Tras esta informativa visita, comimos a un par de kilómetros en un  restaurante que nos recomendaron en el museo y que regentaban indios.  Curiosamente, fue aquí donde vimos a la primera persona de raza negra en  Carolina del Norte desde nuestra llegada (una camarera). Tomamos  nuestras hamburguesas y sandwiches, aumentamos nuestro particular  contador de moteros y volvimos a Bryson City para dar un tranquilo paseo  por el Parque Nacional de las Smoky Mountains.

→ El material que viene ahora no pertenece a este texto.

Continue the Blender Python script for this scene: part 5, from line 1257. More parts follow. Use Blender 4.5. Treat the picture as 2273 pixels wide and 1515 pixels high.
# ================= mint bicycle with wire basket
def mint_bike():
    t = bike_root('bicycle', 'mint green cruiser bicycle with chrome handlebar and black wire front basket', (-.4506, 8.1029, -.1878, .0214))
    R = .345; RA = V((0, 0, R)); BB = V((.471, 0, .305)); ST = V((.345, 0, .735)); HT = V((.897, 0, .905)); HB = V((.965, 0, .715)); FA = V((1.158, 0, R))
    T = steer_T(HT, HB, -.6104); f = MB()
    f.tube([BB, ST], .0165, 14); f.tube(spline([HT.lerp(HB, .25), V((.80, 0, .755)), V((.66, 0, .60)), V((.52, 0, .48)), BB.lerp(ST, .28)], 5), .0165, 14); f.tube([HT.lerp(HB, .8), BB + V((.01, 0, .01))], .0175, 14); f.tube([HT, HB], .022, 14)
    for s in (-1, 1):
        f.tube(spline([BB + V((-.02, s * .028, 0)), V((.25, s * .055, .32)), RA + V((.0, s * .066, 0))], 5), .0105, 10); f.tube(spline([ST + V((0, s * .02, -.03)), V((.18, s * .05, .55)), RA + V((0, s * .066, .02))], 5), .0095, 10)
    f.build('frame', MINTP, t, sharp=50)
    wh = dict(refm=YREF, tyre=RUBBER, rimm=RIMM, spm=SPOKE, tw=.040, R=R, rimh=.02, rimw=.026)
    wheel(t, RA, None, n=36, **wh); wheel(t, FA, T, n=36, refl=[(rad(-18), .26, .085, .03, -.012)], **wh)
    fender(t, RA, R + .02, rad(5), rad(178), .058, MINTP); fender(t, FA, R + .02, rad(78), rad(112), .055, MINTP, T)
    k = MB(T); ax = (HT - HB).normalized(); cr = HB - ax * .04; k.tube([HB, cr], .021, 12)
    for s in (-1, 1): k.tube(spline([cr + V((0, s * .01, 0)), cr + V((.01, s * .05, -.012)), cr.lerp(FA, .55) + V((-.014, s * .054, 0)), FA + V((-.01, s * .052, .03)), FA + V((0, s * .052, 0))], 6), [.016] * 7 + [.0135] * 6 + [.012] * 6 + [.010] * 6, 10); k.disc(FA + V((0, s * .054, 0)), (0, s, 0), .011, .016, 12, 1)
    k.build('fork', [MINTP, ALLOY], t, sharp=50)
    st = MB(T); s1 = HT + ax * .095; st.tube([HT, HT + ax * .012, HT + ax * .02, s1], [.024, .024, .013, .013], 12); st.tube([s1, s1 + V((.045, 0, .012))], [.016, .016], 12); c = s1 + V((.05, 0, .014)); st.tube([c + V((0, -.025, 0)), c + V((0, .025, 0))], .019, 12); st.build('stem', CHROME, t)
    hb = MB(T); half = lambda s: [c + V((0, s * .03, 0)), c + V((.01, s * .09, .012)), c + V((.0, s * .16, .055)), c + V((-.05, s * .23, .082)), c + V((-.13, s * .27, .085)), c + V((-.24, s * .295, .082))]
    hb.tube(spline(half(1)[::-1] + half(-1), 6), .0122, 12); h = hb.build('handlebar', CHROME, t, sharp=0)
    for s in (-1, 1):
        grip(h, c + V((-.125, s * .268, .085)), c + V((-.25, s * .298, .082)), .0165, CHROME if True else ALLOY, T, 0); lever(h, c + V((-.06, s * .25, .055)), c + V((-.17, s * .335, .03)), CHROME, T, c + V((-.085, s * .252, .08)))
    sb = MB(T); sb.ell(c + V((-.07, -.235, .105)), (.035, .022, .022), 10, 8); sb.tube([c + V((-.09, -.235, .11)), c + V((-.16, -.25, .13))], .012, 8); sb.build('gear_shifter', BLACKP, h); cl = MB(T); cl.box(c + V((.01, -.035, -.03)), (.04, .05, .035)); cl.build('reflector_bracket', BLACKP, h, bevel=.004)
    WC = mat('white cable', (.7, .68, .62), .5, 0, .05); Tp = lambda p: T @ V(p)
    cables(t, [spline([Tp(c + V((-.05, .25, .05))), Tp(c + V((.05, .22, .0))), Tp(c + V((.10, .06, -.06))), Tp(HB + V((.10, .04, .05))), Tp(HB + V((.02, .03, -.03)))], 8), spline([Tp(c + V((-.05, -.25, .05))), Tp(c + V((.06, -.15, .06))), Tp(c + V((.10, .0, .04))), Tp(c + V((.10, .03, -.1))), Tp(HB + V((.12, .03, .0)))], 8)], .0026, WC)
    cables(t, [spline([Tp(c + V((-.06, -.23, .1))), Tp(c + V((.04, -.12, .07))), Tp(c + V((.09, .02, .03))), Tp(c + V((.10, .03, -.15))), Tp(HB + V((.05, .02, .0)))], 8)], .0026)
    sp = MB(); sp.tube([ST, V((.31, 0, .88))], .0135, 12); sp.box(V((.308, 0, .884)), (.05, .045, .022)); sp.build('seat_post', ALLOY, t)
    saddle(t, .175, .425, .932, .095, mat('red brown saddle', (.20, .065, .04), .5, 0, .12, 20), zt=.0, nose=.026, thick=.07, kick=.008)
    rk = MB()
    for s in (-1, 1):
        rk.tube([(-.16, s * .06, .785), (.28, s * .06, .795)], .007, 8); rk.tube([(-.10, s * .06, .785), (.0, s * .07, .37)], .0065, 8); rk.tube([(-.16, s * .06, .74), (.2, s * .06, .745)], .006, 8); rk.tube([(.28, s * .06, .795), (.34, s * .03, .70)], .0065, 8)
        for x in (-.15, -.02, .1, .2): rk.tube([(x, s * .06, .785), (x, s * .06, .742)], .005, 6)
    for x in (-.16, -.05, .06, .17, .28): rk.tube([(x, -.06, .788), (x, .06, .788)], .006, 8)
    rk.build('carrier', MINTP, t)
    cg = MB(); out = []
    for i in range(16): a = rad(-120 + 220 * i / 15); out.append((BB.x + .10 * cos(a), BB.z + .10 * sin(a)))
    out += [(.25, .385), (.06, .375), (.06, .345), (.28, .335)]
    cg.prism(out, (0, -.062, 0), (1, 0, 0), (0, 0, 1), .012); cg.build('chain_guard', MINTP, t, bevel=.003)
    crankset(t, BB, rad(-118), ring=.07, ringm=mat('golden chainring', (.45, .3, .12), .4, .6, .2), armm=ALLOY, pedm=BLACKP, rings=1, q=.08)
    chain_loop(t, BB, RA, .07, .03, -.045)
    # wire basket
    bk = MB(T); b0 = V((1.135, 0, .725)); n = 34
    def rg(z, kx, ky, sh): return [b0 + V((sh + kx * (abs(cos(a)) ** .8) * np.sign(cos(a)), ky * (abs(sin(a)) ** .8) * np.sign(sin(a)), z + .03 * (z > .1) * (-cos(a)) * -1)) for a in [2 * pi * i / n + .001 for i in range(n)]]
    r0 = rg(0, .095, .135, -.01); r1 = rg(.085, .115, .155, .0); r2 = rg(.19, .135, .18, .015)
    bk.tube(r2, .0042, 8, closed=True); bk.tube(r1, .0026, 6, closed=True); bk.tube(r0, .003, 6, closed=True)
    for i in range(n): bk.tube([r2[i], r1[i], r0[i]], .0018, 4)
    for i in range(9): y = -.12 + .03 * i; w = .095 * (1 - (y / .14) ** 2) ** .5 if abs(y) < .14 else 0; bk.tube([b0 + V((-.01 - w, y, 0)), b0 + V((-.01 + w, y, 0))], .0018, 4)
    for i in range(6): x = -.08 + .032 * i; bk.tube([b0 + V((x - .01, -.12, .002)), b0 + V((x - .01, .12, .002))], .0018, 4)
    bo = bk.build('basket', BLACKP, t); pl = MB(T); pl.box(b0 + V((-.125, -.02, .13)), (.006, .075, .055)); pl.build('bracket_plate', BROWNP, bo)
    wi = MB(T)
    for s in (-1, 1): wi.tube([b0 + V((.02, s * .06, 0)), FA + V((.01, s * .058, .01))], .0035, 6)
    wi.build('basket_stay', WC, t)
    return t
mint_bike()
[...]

Elegimos un circuito de diicultad baja-media que duraba poco más de  hora y cuarto. El recorrido, muchas veces junto a un río y repleto de  buena sombra refrescante, prometía el enuentro con dos cascadas. Ahora  bien, el término “waterfall” debería significar “pequeño desnivel en un  río con acceso a pie” porque la primer de las cascadas nos la saltamos  sin verla. La segunda dio para algunas fotos pero poco más. Durante el  camino, de corte circular, nos topamos con algún pavo salvaje, varias  ardillas y hasta un ciervo, al que conseguí fotografiar desde lejos  (elegí el objetivo equivocado, el de 35mm y no el 55-200mm, tonto de  mí). Apenas nos encontramos con gente y en general fue un paseo muy  agradable y perfecto como preludio de un café con wifi en una cafetería  ya identificada en el pueblo. Tras ese café y un infructuoso intento de  encontrar un caché en un vagón-oficina, nos dirigimos a la cabaña para  preparar el fuego en la parte trasera y poner a calentar los  malvaviscos. Así, con la noche ya encima de nosotros, tuvimos un hermoso  fuego frente a nosotros, sentados en bancos balancín y sillas, con una  salvaje banda sonora de insectos y bichos varios. Con unos palillos  largos calentábamos los malvaviscos hasta tener la textura “blandurría”  perfecta para adosarles una onza de chocolate y dos galletas con miel;  un súper pelotazo de azúcar. Yo sólo pude tomarme uno pero cuenta la  leyenda que Angela se tomó dos.

Tras esto y un largo aprovechamiento de la llama con tronquitos  cercanos, cenamos dentro de la cabaña las sobras más sanas que  encontramos y nos fuimos a la cama preparados para salir de vuelta a  Atlanta la mañana siguiente.